Material provided:
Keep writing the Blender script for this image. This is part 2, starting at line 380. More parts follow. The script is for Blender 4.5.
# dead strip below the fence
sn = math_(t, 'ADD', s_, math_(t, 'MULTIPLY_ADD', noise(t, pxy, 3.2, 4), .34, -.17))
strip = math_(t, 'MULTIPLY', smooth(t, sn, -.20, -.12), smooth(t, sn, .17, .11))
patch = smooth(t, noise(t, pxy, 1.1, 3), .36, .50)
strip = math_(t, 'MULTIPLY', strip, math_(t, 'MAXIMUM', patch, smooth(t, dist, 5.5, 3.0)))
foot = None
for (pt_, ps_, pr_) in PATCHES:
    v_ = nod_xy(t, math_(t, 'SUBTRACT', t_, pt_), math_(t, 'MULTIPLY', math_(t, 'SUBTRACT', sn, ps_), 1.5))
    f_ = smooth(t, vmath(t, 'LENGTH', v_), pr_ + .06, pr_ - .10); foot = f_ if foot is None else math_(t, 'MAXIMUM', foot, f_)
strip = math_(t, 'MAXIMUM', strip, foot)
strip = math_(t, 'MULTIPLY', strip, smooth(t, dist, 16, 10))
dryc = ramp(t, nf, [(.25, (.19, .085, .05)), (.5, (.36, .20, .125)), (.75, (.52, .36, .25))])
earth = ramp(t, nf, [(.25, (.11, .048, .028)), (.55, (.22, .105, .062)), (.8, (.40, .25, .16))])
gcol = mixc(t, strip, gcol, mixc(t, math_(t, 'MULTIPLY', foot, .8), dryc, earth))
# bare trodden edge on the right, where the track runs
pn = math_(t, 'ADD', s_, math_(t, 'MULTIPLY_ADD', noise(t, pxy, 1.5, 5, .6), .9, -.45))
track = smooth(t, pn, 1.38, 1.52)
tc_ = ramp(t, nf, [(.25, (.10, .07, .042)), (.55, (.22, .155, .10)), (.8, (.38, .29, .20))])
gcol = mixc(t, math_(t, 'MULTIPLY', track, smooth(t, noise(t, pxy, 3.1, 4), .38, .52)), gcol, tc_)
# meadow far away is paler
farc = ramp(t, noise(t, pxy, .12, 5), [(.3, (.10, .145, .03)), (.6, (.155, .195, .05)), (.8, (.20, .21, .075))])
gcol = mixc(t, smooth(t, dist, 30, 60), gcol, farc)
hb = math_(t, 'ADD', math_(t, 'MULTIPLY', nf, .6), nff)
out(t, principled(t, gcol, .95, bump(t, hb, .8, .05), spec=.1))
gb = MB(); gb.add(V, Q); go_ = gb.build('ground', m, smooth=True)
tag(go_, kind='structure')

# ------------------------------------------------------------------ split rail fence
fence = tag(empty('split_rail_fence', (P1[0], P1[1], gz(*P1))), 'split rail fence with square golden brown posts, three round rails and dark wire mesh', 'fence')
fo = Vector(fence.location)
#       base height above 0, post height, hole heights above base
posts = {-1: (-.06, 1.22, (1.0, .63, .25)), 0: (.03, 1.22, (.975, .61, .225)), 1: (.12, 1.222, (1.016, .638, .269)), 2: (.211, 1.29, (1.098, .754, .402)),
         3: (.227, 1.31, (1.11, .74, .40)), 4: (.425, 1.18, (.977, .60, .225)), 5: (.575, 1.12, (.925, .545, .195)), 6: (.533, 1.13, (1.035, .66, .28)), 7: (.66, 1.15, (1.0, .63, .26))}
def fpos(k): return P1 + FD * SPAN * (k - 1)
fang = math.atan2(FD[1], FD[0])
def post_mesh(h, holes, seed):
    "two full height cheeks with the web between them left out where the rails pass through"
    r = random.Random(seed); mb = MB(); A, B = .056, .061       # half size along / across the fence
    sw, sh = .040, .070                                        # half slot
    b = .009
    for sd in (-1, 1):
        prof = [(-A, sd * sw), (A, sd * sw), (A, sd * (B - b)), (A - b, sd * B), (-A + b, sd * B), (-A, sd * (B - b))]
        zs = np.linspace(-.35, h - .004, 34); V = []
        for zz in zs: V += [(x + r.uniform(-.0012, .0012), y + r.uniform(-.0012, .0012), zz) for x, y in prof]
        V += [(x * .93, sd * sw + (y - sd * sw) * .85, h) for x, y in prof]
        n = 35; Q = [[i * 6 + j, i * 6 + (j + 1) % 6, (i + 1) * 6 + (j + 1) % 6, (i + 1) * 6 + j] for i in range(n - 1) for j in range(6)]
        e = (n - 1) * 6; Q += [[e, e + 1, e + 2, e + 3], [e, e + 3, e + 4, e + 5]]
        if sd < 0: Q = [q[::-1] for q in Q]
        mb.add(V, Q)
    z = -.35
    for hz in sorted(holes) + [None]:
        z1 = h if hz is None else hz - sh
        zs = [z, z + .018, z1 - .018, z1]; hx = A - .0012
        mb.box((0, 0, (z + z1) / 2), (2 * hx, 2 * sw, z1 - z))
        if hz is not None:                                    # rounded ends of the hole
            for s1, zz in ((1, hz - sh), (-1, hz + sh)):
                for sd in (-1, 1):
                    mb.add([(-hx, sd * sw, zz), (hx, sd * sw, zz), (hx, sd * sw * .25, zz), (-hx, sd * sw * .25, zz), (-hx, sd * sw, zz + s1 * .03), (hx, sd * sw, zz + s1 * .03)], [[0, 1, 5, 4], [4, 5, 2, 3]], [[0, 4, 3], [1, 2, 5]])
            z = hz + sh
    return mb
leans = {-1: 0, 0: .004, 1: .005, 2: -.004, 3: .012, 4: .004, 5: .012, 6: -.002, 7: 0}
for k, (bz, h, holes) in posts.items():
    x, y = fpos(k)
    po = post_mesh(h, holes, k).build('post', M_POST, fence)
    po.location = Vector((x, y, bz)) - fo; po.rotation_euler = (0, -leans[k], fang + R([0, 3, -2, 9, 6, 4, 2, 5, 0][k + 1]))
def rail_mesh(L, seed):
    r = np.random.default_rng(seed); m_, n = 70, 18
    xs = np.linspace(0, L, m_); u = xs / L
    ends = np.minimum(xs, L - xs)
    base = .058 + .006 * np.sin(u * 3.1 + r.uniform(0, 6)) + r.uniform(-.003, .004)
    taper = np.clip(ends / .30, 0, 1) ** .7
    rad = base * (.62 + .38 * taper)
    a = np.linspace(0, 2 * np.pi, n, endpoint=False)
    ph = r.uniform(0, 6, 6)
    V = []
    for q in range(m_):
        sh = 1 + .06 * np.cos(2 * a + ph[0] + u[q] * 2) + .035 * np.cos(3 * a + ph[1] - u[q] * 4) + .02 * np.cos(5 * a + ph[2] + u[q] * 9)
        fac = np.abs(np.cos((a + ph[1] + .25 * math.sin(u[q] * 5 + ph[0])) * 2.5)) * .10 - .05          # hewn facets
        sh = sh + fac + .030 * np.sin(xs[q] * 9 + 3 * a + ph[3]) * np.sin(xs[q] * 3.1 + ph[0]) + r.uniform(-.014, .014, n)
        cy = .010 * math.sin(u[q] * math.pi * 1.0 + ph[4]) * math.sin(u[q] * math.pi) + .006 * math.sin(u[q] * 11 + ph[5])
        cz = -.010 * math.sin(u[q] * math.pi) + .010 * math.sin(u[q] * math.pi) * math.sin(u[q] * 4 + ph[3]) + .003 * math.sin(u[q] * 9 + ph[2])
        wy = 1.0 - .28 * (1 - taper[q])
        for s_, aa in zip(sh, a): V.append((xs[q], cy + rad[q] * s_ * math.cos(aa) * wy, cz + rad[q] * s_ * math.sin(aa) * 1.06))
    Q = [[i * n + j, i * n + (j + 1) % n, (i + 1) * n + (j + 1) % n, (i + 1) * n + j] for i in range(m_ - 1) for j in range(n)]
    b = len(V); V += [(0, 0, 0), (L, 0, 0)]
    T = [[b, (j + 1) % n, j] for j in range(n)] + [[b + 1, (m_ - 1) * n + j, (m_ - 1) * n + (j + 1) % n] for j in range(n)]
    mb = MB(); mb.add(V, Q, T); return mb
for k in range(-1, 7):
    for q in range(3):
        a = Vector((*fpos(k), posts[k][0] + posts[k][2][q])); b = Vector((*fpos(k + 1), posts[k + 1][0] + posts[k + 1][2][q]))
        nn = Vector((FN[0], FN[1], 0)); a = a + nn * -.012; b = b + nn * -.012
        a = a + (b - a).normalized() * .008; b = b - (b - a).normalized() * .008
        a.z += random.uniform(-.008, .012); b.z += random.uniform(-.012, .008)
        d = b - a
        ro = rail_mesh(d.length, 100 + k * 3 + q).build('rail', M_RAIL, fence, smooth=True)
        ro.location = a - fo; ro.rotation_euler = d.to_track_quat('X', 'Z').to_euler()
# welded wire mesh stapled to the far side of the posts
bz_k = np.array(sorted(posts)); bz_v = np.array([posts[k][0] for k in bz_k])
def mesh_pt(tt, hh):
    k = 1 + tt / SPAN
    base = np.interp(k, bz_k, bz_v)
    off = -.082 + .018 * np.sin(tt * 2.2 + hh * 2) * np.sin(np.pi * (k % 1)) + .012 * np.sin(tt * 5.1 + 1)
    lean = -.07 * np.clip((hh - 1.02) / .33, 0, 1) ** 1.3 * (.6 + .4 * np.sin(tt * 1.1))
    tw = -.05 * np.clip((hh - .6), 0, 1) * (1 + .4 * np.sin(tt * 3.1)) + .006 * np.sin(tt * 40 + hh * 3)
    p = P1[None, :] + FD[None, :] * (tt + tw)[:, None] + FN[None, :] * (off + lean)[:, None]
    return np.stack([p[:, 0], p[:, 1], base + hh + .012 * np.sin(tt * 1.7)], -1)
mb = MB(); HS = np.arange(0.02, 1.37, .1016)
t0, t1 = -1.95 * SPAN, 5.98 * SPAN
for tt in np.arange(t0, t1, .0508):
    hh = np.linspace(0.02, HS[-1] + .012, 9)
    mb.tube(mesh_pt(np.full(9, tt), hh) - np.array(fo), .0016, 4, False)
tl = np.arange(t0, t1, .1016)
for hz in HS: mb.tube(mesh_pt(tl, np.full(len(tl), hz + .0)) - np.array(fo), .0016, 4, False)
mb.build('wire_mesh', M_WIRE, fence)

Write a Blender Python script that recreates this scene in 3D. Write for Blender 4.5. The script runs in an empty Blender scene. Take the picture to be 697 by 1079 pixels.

Exercise objective:
Retype, exactly and in full, the lines above from the one containing "out(t, principled(t, gcol, .95, bump(t, hb, .8, .05), spec=.1))" through the one containing "tag(go_, kind='structure')".

Solution below:
out(t, principled(t, gcol, .95, bump(t, hb, .8, .05), spec=.1))
gb = MB(); gb.add(V, Q); go_ = gb.build('ground', m, smooth=True)
tag(go_, kind='structure')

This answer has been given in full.